Klay: Life is beautiful in a lot of ways. It’s just how you make it. Making it is always a connection with people.
Q: What’s the most memorable Tony Awards year for you?

Kara: That magic I talk about with my dad — it was all there that day, last year. And it wasn’t just because I won for “Purlie Victorious.” That moment was about legacy — about resurrecting the artistry of Ossie Davis, Ruby Dee, and everything they gave to American theater. It also happened to be Father’s Day. It was my third nomination, and my dad had been my date every time. And then, on Father’s Day, I win a Tony.
Klay: That was cosmic.
Kara: It’s beyond what it is.

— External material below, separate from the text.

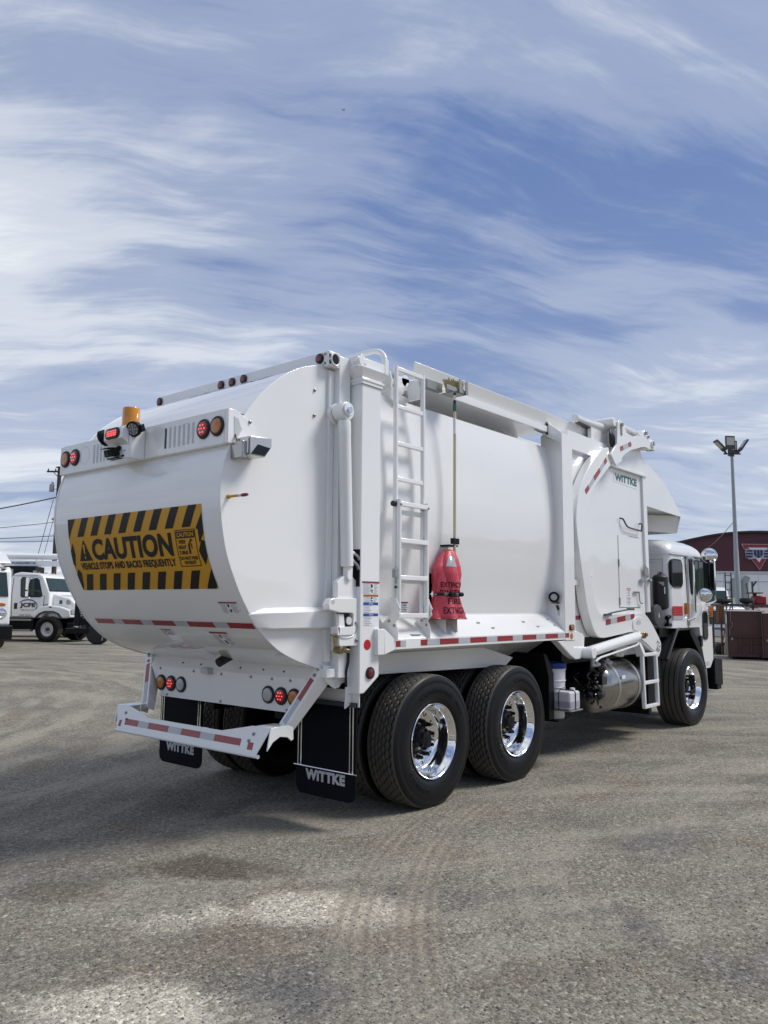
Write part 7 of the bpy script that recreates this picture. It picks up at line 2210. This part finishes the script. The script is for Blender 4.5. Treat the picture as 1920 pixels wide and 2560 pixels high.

It was the same way the very first time I was nominated for a Tony. In that very room. In the Rainbow Room. Emilio Soza was about to present to me my nomination plaque. He says that there is a man who was beaming with pride this morning at our rehearsal. His name is Klay Young, and his daughter is Kara Young. And my father walks out in his uniform with a Diet Coke on a serving tray. And the entire room rose to their feet, and they were weeping from love. It was magical. It’s him.
Klay: I’ve been here at the Rainbow Room since 1991. Throughout the years, I’ve brought my family at least four times a year. I try to give them a sense of what’s outside of our neighborhood. I tried to give them a larger view of what we are. Coming here gave them a different outlook on things. We traveled a lot, too. And now, for her to come back here as part of her own journey — it feels like this place is part of her makeup.
Kara: I was just a baby, but I grew up coming here to the Rainbow Room, and it is a part of my foundation. It’s wild that this is the fourth year that I will be getting a nomination plaque in the Rainbow Room. And mind you, there are no plus ones for the Tony luncheon, so my father, as a staff member, is my unofficial date.
Kara: He has pictures of everybody in the home I grew up in. You walk through a hall and it’s Oprah, and Bill Clinton, Don King…
Klay: Movers and shakers from around the world, I’ve seen and been around and taken care of. Stevie Wonder, Hillary Clinton, Bob Hope, Phyllis Diller, David Rockefeller… Now Kara’s joining the wall!
The Rainbow Room has been a beautiful place for me. It has offered a lot in terms of my family, and the dedication I have to this place is because when they ask me, ‘Are you going to work?’ I don’t go to work, I go to have fun. I keep it at that! Every day when I come here. It’s like I’m in the theater. This is my theater.
The beautiful thing is you’re around people, and of course, my co-workers. I’ve been in this building 40 years. It’s like my home. Like I said, I love what I do. The moment it starts to become a job, it’s time to quit. And I’ve never had that inkling in my life.
Q: Is meeting people at Rainbow Room your favorite part?

Klay: The life it has given us. I put my wife through school. And that’s because I was thinking through the future. If there is one breadwinner and that falls, then you have a problem. So during those years when my wife was at school, we made sure everything was balanced.
And of course with a view like this. I call this my office view every day. Who wouldn’t want to be in a position like this? You know, whoa. The best part of New York isn’t the noise. It’s the beauty of it. It’s when the sun goes down and the lights come up.
Q: Kara, how about yourself? What’s your favorite part about the Rainbow Room?
Kara: I think the familial quality of being here is one of the most special things. Obviously, Dad works here, but ever since I was a little kid, every time I came around these parts, I was like, ‘Oh my dad works here, this feels like home.’ I’m a New Yorker. It’s fair to say there are city landmarks in your life, and this is one of them.
Klay: I gave both of my kids initials K.E.Y. The reason for that is, I let them know they are the key to their life. They are the key to everything that they do. So whatever you want in life. You are the key to opening the doors in front of you and closing a door behind you if there is no need for it.